Monday night, Andersson went through the updated estimates. In the meeting and in spreadsheets she provided on request post-meeting, Andersson said maintaining both WES and what is now Wiscasset Middle High School, and tuitioning out the high schoolers, would cost about $136,313 more a year than the status quo; and tuitioning out the high schoolers, and closing WES and moving those grades to WMHS with the middle schoolers, would instead save $305,368 a year.
Andersson said she has not figured in costs for adapting WMHS to serve the younger grades.
Members picked or, in some cases, were picked for, three subcommittees to serve on: status quo, possibly including expansion; tuitioning out the high school grades; and a regional partnership of some kind, maybe a school that starts with grade nine and has a tech center – possibly through a state plan Andersson and Selectmen’s Chair Sarah Whitfield, the board’s liaison to the committee, said the state will be take applications for.
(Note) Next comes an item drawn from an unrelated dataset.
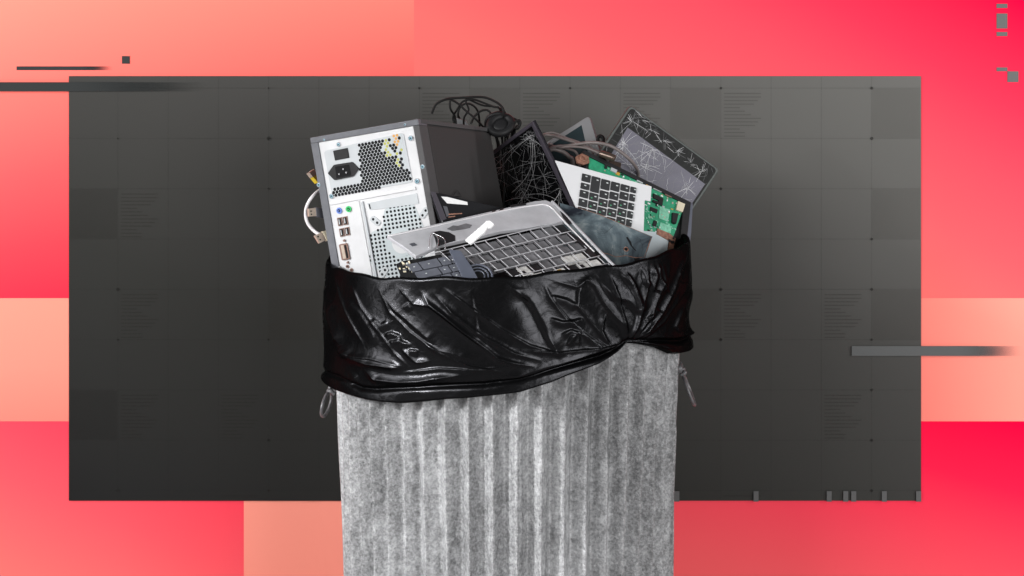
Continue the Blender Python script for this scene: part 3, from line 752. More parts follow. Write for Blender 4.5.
m.build('metal_shell', [M['tan'], M['hole']], up, bevel=.0004)
m = MB(); pf.slab(m, [(315.8, 207.4), (328, 208.4), (329, 219.6), (316.4, 217)], -.006, .001); m.build('grip', M['dgrey'], up, bevel=.0008)
m = MB(); ptube(m, [(327, 214, -.02), (334, 216, .0), (338, 230, .04), (336, 262, .04)], 1.8); m.build('cord', M['cable_k'], up, smooth=True)
up = thing('usb_plug', P(320, 243, -.02), 'tan usb plug below the white cable loop, just above the bag rim', 'plug', 'usb plugs beside the tower')
m = MB(); pf2 = Fr((315, 235), -.03, (325, 231), -.02, (319, 243), -.03)
pf2.slab(m, [(314.6, 235.6), (322.2, 232), (326.6, 239.8), (319.4, 243.4)], -.004, .0); pf2.slab(m, [(317, 236.2), (318.4, 235.5), (319.1, 237), (317.8, 237.7)], 0, .0003, 1); pf2.slab(m, [(319.2, 239.4), (320.6, 238.7), (321.2, 240), (319.9, 240.7)], 0, .0003, 1)
m.build('metal_shell', [M['tan'], M['hole']], up, bevel=.0004)
m = MB(); pf2.slab(m, [(322, 231.4), (333, 229), (337, 238), (327, 241)], -.006, .001); m.build('grip', M['cream'], up, bevel=.0008)
m = MB(); ptube(m, [(332, 235, -.01), (338, 237, .02), (340, 262, .04)], 1.8); m.build('cord', M['cable_w'], up, smooth=True)
up = thing('wire_connector', P(316, 182, .0), 'small tan and yellow connector behind the upper left of the tower', 'connector')
pf3 = Fr((310, 174), -.0, (318, 172), .02, (314, 182), 0)
m = MB(); pf3.slab(m, [(309.4, 172.4), (314, 168.8), (318, 173.6), (313, 177)], -.006, 0); m.build('plug_body', M['tan'], up, bevel=.0005)
m = MB(); pf3.slab(m, [(313.2, 177), (318, 173.6), (322, 181), (317.8, 182.6)], -.006, 0); m.build('yellow_boot', M['yellow'], up, bevel=.0005)
m = MB(); ptube(m, [(320, 180, .0), (326, 190, .05), (334, 220, .06), (336, 262, .05)], 1.3); m.build('cord', M['cable_g'], up, smooth=True)

# ================================================================== BLACK CORDS AND EAR CUP ABOVE
def cable(name, pp, r, mk, label, group=None, cat='cable', extra=()):
    m = MB(); ptube(m, pp, r * (1.3 if mk == 'cable_k' else 1.1))
    for e in extra: ptube(m, e, r * .92)
    return tag(m.build(name, M[mk], smooth=True), label, cat, group)
cable('black_cable', [(431.7, 113.6, .06), (436, 104.5, .06), (444, 100, .06), (452, 98.4, .07), (464, 97.6, .07), (483, 97.2, .08), (495, 101.5, .08), (502, 107, .08), (503.6, 114, .08), (502, 130, .1), (504, 190, .12), (500, 270, .08)],
      .95, 'cable_k', 'longest loose black cable arching above the tower, its end hanging free at left', 'black cables above the tower')
cable('black_cable', [(457, 130, .1), (453, 118, .1), (457, 110, .09), (463, 101.5, .09), (473, 99.5, .09), (484, 103, .09), (494, 107, .09), (499, 108, .09), (503, 118, .11), (505, 150, .13), (500, 265, .12)],
      .85, 'cable_k', 'black cable rising from behind the tower top and bending right under the long arch', 'black cables above the tower')
cable('black_cable', [(457, 132, .1), (455, 117, .1), (450.6, 109, .08), (450.6, 100.5, .08), (458, 103.5, .08), (466, 111, .08), (475, 118.5, .08), (484, 128, .1), (500, 150, .14), (500, 265, .13)],
      .85, 'cable_k', 'black cable with a diagonal run crossing under the arch of cables', 'black cables above the tower')
cable('black_cable', [(464, 130, .12), (464, 118, .1), (468.6, 110, .1), (466, 102, .1), (468, 99.2, .1), (482, 105.2, .1), (498, 107.6, .1), (506, 116, .14), (507, 150, .15), (500, 265, .14)],
      .8, 'cable_k', 'thin black cable forming the small inner loop above the tower', 'black cables above the tower')
cable('black_cable', [(471, 124, .1), (474, 117, .1), (481, 111, .1), (488, 110.6, .1), (491.5, 117, .1), (489, 128, .12), (498, 150, .15), (498, 260, .14)],
      .9, 'cable_k', 'black cable curling beside the ear cup just over the tower corner', 'black cables above the tower')
cable('black_cable', [(512, 132, .1), (514, 124, .08), (518.4, 120.2, .08), (520.6, 123, .08), (518, 128.5, .08), (514.5, 130.5, .08), (512, 150, .12), (512, 262, .13)],
      .95, 'cable_k', 'small black cable hook between the ear cup and the cracked laptop screen', 'black cables above the tower')
for pp_, l_ in (([(486, 135, .14), (490, 118, .12), (498, 112, .12), (507, 116, .12), (512, 126, .13), (511, 145, .14), (508, 262, .13)], 'black cable hugging the outer edge of the ear cup'),
                ([(503, 150, .16), (500, 112, .14), (505, 118, .14), (515, 119, .14), (519, 126, .14), (514, 140, .14), (512, 262, .14)], 'black cable twisting between ear cup and top corner of the cracked screen'),
                ([(480, 132, .15), (478, 112, .12), (470, 104, .11), (461, 106, .11), (458, 116, .11), (462, 132, .14), (480, 262, .15)], 'black cable in a rounded loop behind the middle of the tower top')):
    cable('black_cable', pp_, .85, 'cable_k', l_, 'black cables above the tower')
hp = thing('headphone', P(500, 140, .1), 'round black headphone ear cup behind the tower corner', 'headphone')
c = P(500.5, 125, .08); e1 = Vector((.80, .35, .45)).normalized(); nn = Vector((-.40, -.80, .35)); e2 = nn.cross(e1).normalized()
m = MB(); ring(m, c, e1, e2, .0175, .0150, .0058, 40, 12); m.build('ear_cushion', M['black'], hp, smooth=True)
m = MB(); nx = e1.cross(e2).normalized()
if nx.y > 0: nx = -nx
vs = []; N = 28
for h, k in ((.003, .6), (.002, 1), (-.012, 1.1), (-.018, .8)):
    for i in range(N):
        a = 2 * math.pi * i / N; vs.append(c + e1 * (.0125 * k * math.cos(a)) + e2 * (.0108 * k * math.sin(a)) + nx * h)
m.add(vs, [tuple(range(N)), tuple(reversed(range(3 * N, 4 * N)))] + [(r * N + i, (r + 1) * N + i, (r + 1) * N + (i + 1) % N, r * N + (i + 1) % N) for r in range(3) for i in range(N)])
m.build('speaker_cup', M['black'], hp, smooth=True)
m = MB(); ptube(m, [(507, 137, .08), (509, 128, .09), (507, 118, .09), (500, 113.5, .09), (490, 116, .09), (486, 124, .10), (488, 140, .13), (492, 200, .15), (492, 262, .13)], 2.1); m.build('headband', M['black'], hp, smooth=True)
m = MB(); fk = Fr((454, 118), .12, (468, 120), .12, (456, 130), .12); fk.slab(m, [(454.5, 118), (458, 118.4), (466, 121), (468, 124), (470, 134), (456, 134)], -.004, 0)
tag(m.build('grey_shard', M['phone'], bevel=.0005), 'little grey plastic shard peeking over the tower top edge', 'shard')

# ================================================================== CRACKED SCREENS
def cracks(mb, fr, poly, centers, nrad, arcs, h, w, rmax, strays, mis=(1, 2), seed=1):
    rnd = random.Random(seed)
    def walk(p, d, n, step, wob, ww, mi):
        pts = [tuple(p)]; bend = rnd.gauss(0, .025)
        for _ in range(n):
            d = Matrix.Rotation(rnd.gauss(bend, wob), 2) @ d; p = p + d * step
            if not inside(p, poly): break
            pts.append(tuple(p))
        if len(pts) > 1: fr.ribbon(mb, pts, ww, h + rnd.random() * .0002, mi)
    for cx_, cy_, k in centers:
        for i in range(int(nrad * k)):
            a = rnd.uniform(0, 2 * math.pi); p = Vector((cx_, cy_)) + Vector((rnd.gauss(0, 1.2), rnd.gauss(0, 1.2)))
            walk(p, Vector((math.cos(a), math.sin(a))), int(rnd.uniform(3, rmax) * k), 2.6, .045, w * rnd.uniform(.5, 1.1), mis[0] if rnd.random() < .55 else mis[1])
        for i in range(int(arcs * k)):
            r = rnd.uniform(2, rmax * 2.2); a = rnd.uniform(0, 6.28); n = rnd.randint(3, 9)
            pts = []
            for t in range(n):
                rr = r + rnd.gauss(0, .6); aa = a + t * 2.6 / max(r, 4); q = (cx_ + rr * math.cos(aa), cy_ + rr * math.sin(aa))
                if inside(q, poly): pts.append(q)
                elif pts: break
            if len(pts) > 1: fr.ribbon(mb, pts, w * rnd.uniform(.4, .9), h + .0001, mis[0] if rnd.random() < .5 else mis[1])
    xs = [p[0] for p in poly]; ys = [p[1] for p in poly]
    for i in range(strays):
        p = Vector((rnd.uniform(min(xs), max(xs)), rnd.uniform(min(ys), max(ys))))
        if not inside(p, poly): continue
        a = rnd.uniform(0, 6.28); walk(p, Vector((math.cos(a), math.sin(a))), rnd.randint(6, 26), 2.4, .06, w * rnd.uniform(.35, .8), mis[0] if rnd.random() < .3 else mis[1])

# laptop screen
sc = Fr((533, 121), .015, (588, 232), -.025, (490, 152), .125)
S = thing('broken_laptop_screen', P(545, 250, -.05), 'black cracked laptop screen with mauve grey frame standing in the middle', 'screen')
tl, tr = Vector((533, 121)), Vector((603, 262)); L_ = Vector((-62, 46))
op = [tuple(tl), tuple(tr), tuple(tr + L_ * 1.05), tuple(tl + L_)]
ip = [(532.4, 125.8), (592, 250), (540, 286), (475.5, 168)]
m = MB()
for i in range(4):
    j = (i + 1) % 4; sc.slab(m, [op[i], op[j], ip[j], ip[i]], -.005, .0016)
m.build('screen_frame', M['mauve'], S, bevel=.0005)
m = MB(); sc.slab(m, [op[0], op[1], op[2], op[3]], -.0048, -.0003, 0)
cracks(m, sc, ip, [(531, 137, 1.2), (503, 168, .8), (523, 196, 1.0), (560, 190, .5), (543, 176, .5)], 24, 40, .0001, .00038, 28, 130, seed=4)
m.build('screen_glass', [M['crackglass'], M['crack'], M['crack_d']], S)

# tablet at right
tb = Fr((630.6, 105), .085, (720, 169.5), .10, (606, 142), .07)
T_ = thing('broken_tablet', P(660, 230, .08), 'cracked tablet with dusty black bezel and lavender screen leaning at upper right', 'tablet')
u2, v2 = Vector((89.4, 64.5)), Vector((-24.6, 37))
tlq = [(630.6, 104.5), (720, 169.5), tuple(Vector((720, 169.5)) + v2 * 2.1), tuple(Vector((630.6, 104.5)) + v2 * 2.1)]
m = MB(); tb.slab(m, rounded(tlq, 5), -.008, -.0006); m.build('tablet_shell', M['tabedge'], T_, bevel=.0012)
bz = [bil(tlq, .022, .022), bil(tlq, .978, .022), bil(tlq, .978, .978), bil(tlq, .022, .978)]
scr = [(627.6, 127.5), (705, 184), (670, 236), (594, 182)]
m = MB(); tb.slab(m, rounded(bz, 4), -.0006, .0002, 0)
cracks(m, tb, bz, [(632, 121, 1.1), (641, 118, .7), (652, 131, .6), (663, 141, .6), (676, 152, .6), (690, 162, .6), (702, 172, .7), (650, 124, .5)], 20, 2, .0004, .00036, 8, 60, seed=9)
m.build('tablet_glass', [M['tabbez'], M['crack'], M['crack_d']], T_)
m = MB(); tb.slab(m, scr, .0002, .0005, 0)
cracks(m, tb, scr, [(623, 146, 1.2), (652, 150, .9), (688, 188, .7), (640, 165, .7)], 26, 30, .0006, .00038, 15, 80, seed=12)
m.build('tablet_screen', [M['lav'], M['crack'], M['phone']], T_)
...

Member Jason Putnam said saving $300,000 is one consideration, but could the committee also look at the cultural impact of Wiscasset “losing our school.”
Member Debra Pooler concurred. She said questions to be answered include if Wiscasset has done all it could to keep the schools “the big strong thing” they’ve always been. “We need to look at what we’d really lose. It’s not about money. It’s about community. And I think we’ve really got to look at that.”
Putnam said the town might have more students if it had more housing. Teachers also have trouble finding a place to live, Pooler said.